Count up the lines in the following listing that hold the word "What", then give only that count.

## Task material
- - -

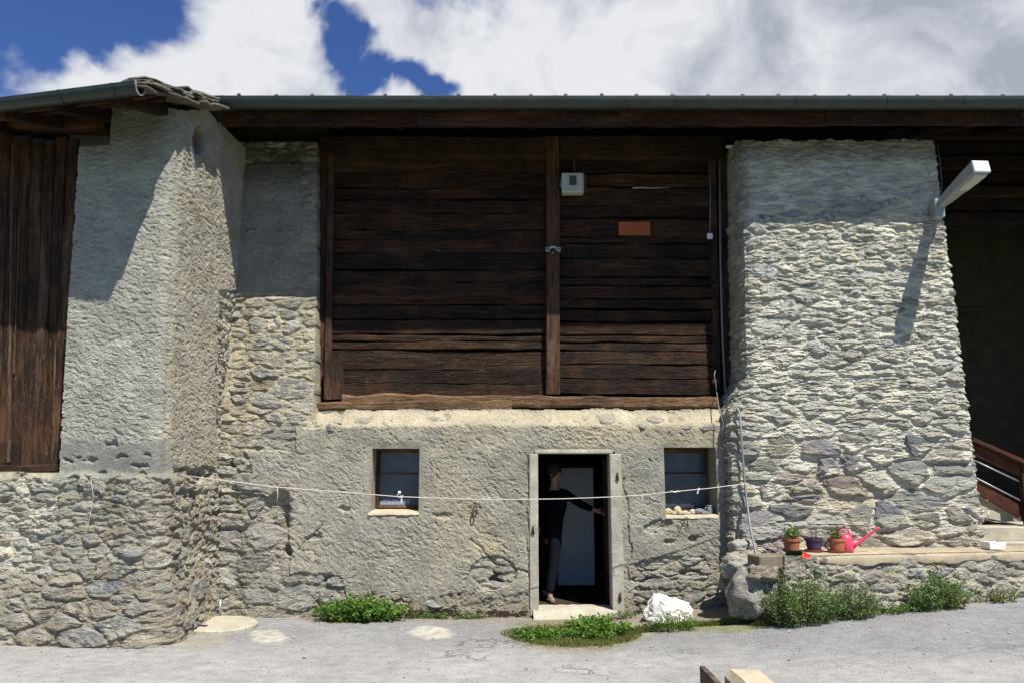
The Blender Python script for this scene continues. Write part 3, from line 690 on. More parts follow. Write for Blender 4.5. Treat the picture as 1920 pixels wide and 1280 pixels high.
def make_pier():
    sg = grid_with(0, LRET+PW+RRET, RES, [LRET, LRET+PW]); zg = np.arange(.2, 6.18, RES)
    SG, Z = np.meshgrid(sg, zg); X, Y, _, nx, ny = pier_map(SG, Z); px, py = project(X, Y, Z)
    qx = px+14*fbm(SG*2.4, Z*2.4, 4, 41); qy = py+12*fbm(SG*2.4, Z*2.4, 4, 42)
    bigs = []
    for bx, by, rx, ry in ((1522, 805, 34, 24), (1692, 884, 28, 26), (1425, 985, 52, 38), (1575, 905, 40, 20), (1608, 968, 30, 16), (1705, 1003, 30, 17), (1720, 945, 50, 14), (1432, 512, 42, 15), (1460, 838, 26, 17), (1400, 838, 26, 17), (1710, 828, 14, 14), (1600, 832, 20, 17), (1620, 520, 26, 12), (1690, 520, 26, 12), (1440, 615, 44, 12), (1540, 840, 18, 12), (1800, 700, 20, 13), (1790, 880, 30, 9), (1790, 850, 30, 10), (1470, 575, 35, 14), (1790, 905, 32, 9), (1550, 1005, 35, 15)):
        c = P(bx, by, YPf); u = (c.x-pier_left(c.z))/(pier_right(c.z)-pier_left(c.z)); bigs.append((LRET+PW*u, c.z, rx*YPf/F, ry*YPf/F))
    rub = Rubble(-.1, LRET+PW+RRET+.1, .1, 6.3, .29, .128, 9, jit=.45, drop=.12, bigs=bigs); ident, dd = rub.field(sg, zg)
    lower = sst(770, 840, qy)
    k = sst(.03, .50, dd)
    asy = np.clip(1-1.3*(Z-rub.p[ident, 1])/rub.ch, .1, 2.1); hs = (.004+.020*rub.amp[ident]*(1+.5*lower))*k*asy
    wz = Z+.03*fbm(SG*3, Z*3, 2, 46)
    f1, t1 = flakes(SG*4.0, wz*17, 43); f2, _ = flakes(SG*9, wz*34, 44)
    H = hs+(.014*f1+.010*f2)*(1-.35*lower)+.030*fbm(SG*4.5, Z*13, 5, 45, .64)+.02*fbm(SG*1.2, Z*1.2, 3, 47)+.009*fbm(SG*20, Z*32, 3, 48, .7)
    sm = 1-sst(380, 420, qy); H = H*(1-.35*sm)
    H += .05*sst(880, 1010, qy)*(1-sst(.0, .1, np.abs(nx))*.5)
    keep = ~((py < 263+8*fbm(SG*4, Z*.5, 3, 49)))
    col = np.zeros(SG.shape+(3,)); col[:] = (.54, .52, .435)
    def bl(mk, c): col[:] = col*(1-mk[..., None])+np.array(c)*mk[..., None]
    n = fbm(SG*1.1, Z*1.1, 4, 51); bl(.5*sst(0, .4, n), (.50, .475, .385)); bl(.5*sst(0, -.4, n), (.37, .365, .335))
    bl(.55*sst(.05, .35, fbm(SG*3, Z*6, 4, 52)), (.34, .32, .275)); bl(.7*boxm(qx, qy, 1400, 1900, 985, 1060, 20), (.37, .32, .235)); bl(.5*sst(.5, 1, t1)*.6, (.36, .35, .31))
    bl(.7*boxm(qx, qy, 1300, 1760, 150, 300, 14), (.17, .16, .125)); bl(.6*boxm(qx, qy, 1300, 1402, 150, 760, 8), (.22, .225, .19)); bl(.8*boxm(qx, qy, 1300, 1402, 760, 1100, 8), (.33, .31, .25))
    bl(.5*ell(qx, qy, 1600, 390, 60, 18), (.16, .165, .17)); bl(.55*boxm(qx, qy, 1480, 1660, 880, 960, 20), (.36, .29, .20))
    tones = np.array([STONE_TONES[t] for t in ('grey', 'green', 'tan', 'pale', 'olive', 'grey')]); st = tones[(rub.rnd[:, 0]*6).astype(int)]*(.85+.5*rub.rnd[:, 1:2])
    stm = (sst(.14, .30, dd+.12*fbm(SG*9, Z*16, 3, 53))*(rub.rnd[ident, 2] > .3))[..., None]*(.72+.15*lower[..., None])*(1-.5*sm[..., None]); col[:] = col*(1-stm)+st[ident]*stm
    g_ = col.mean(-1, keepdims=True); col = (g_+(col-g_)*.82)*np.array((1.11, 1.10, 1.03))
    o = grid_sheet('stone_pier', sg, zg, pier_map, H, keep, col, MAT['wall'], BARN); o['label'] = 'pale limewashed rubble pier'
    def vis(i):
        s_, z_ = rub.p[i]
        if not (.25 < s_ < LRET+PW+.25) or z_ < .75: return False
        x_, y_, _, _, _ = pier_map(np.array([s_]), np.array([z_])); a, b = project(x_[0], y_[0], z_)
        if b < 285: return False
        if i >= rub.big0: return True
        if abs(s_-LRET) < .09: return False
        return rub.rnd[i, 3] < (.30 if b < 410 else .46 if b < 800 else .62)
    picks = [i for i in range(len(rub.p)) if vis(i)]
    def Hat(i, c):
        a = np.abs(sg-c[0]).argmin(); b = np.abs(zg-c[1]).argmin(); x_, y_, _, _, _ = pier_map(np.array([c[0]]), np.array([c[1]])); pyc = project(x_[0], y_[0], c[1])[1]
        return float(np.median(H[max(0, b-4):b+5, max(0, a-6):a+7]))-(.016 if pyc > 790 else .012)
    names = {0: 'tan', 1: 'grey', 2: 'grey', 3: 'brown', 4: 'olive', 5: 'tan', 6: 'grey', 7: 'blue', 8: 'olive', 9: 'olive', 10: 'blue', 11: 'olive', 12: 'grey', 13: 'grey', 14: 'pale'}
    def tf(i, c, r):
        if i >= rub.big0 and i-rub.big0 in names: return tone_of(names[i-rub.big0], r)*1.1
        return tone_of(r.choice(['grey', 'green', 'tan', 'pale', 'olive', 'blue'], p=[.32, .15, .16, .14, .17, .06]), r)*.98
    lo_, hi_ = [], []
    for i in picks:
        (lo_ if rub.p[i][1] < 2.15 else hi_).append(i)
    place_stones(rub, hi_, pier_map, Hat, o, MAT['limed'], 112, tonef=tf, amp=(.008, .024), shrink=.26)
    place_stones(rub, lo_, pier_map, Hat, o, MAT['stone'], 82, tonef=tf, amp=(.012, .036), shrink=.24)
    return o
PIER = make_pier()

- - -

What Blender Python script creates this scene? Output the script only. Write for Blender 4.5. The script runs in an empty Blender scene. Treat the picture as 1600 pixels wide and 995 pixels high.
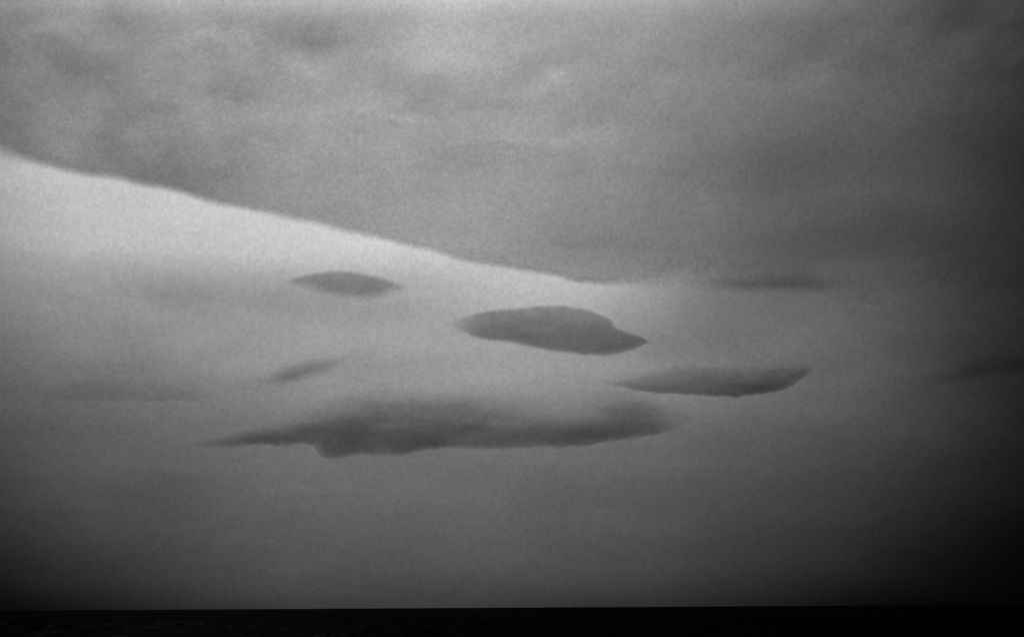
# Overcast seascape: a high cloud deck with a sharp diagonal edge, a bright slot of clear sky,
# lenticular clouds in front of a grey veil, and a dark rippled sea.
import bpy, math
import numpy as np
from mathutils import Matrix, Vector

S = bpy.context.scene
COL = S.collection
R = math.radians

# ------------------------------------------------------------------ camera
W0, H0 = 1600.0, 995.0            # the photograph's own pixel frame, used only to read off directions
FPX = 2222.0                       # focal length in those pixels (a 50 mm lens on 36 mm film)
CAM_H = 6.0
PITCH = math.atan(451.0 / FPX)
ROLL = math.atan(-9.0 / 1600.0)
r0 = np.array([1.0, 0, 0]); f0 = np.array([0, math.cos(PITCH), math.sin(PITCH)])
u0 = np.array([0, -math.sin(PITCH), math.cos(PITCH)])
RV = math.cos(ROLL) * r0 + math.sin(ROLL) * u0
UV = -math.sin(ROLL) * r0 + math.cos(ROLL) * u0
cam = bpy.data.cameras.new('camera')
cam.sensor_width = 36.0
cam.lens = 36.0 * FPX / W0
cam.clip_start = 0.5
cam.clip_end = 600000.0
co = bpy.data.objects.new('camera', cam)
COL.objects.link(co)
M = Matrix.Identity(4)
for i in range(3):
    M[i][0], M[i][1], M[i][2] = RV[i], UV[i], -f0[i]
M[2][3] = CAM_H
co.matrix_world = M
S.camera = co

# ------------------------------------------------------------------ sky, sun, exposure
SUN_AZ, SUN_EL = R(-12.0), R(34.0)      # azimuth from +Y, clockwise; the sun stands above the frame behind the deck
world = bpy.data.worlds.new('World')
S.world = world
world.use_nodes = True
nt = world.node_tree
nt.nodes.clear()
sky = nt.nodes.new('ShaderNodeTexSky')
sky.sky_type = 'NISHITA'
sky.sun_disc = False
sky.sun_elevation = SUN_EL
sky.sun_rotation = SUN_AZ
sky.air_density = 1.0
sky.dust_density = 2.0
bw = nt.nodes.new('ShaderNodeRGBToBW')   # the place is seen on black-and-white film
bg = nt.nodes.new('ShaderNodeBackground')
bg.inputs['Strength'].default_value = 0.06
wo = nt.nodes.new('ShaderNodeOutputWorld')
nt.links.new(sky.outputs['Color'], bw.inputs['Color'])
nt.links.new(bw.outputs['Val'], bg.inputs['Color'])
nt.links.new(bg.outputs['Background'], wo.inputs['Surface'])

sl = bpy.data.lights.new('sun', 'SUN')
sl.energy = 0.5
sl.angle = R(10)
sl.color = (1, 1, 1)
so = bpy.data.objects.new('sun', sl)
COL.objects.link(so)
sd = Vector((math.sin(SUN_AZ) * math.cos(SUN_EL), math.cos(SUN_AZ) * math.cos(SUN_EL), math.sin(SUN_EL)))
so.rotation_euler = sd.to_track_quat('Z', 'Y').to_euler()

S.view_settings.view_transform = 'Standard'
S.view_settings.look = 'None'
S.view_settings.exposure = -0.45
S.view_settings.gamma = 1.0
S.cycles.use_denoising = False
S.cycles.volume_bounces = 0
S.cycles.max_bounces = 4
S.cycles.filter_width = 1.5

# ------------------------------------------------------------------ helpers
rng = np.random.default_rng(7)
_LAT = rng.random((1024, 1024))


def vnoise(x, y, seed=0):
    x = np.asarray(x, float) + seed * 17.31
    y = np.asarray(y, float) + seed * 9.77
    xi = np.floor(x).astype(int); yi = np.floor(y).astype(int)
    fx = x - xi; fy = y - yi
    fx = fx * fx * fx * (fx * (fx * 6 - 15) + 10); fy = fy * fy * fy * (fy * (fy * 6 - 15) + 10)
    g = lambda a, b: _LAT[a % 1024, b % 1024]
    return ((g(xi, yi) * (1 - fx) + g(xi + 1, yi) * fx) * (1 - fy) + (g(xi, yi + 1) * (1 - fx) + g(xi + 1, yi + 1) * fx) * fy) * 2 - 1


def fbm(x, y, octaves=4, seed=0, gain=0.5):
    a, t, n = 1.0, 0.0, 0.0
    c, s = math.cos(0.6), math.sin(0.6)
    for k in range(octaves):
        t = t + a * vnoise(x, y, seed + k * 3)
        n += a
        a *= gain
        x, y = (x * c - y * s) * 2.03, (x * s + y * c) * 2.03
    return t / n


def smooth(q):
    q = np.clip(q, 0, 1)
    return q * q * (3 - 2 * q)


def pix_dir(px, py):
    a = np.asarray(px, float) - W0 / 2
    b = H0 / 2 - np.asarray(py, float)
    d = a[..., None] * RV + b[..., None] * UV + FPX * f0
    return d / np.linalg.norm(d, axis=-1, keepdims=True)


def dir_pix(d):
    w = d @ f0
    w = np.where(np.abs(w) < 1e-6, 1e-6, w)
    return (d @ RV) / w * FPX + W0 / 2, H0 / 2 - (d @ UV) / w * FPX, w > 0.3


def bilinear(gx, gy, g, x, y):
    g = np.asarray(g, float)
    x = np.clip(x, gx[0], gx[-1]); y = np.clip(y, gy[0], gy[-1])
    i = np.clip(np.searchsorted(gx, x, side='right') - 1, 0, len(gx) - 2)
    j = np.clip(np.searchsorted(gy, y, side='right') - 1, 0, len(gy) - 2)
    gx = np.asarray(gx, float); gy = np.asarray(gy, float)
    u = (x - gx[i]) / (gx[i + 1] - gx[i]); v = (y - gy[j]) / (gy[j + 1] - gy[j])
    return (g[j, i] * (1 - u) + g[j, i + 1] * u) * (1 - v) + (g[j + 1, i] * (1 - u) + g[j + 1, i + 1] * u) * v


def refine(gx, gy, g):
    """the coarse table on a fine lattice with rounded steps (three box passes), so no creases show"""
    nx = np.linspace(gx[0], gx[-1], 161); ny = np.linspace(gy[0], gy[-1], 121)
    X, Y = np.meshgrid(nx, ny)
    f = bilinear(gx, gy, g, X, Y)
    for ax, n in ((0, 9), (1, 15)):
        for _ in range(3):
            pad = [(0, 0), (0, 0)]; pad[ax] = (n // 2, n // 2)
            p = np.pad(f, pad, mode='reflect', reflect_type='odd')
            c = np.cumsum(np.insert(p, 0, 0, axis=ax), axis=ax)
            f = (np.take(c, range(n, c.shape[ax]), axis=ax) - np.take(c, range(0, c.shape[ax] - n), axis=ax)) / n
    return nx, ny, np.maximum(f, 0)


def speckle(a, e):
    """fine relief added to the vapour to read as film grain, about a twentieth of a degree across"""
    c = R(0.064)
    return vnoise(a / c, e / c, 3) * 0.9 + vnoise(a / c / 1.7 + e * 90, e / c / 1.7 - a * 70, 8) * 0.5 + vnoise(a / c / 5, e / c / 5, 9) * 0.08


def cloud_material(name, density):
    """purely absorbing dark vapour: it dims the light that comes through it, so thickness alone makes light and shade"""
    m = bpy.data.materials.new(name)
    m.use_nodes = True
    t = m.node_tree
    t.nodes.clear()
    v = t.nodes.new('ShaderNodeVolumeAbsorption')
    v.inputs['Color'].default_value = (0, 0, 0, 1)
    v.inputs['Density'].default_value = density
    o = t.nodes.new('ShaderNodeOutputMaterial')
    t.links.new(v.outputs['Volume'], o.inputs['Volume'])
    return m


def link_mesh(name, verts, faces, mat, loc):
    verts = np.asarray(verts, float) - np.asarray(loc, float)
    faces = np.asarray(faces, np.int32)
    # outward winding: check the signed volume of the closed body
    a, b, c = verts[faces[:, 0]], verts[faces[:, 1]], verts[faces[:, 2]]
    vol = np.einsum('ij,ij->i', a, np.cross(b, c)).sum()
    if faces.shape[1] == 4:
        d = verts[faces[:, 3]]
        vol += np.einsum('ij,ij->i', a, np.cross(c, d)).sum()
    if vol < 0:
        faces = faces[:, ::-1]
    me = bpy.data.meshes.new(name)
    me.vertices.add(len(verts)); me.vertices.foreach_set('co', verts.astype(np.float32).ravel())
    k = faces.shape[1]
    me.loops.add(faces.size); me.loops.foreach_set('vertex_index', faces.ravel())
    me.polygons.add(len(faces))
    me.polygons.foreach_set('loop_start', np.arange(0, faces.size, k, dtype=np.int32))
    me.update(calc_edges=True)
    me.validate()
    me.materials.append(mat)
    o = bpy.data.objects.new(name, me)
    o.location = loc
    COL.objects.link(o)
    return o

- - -

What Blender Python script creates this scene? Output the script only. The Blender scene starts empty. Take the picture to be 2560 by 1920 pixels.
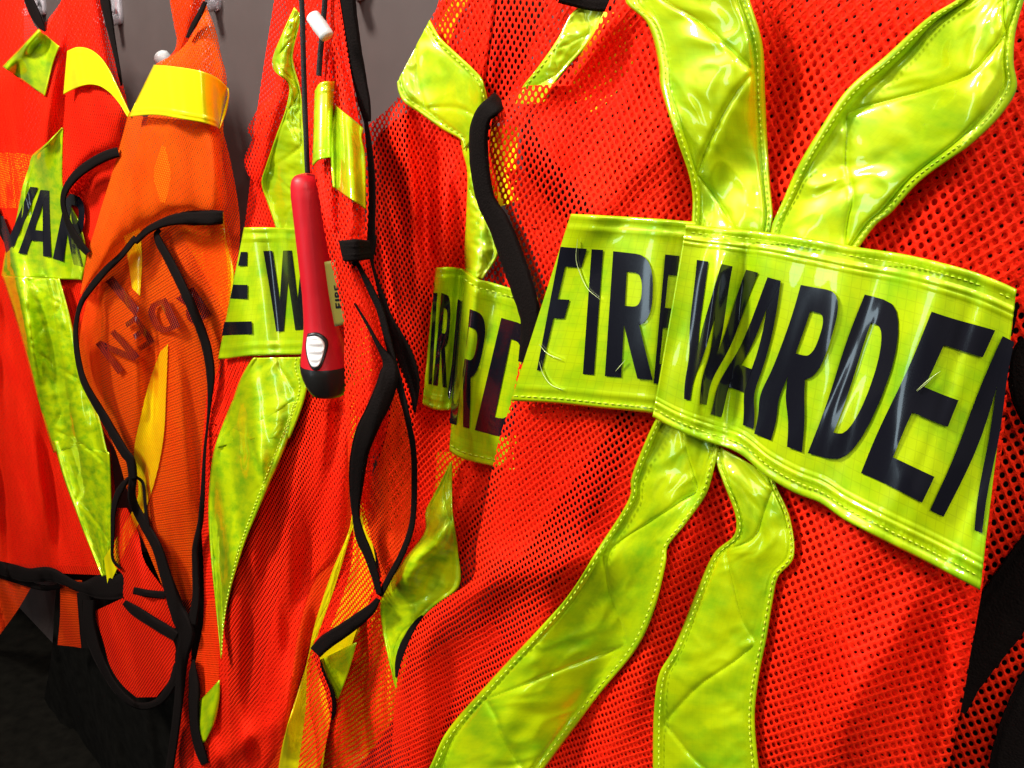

- - -

## Solution below
2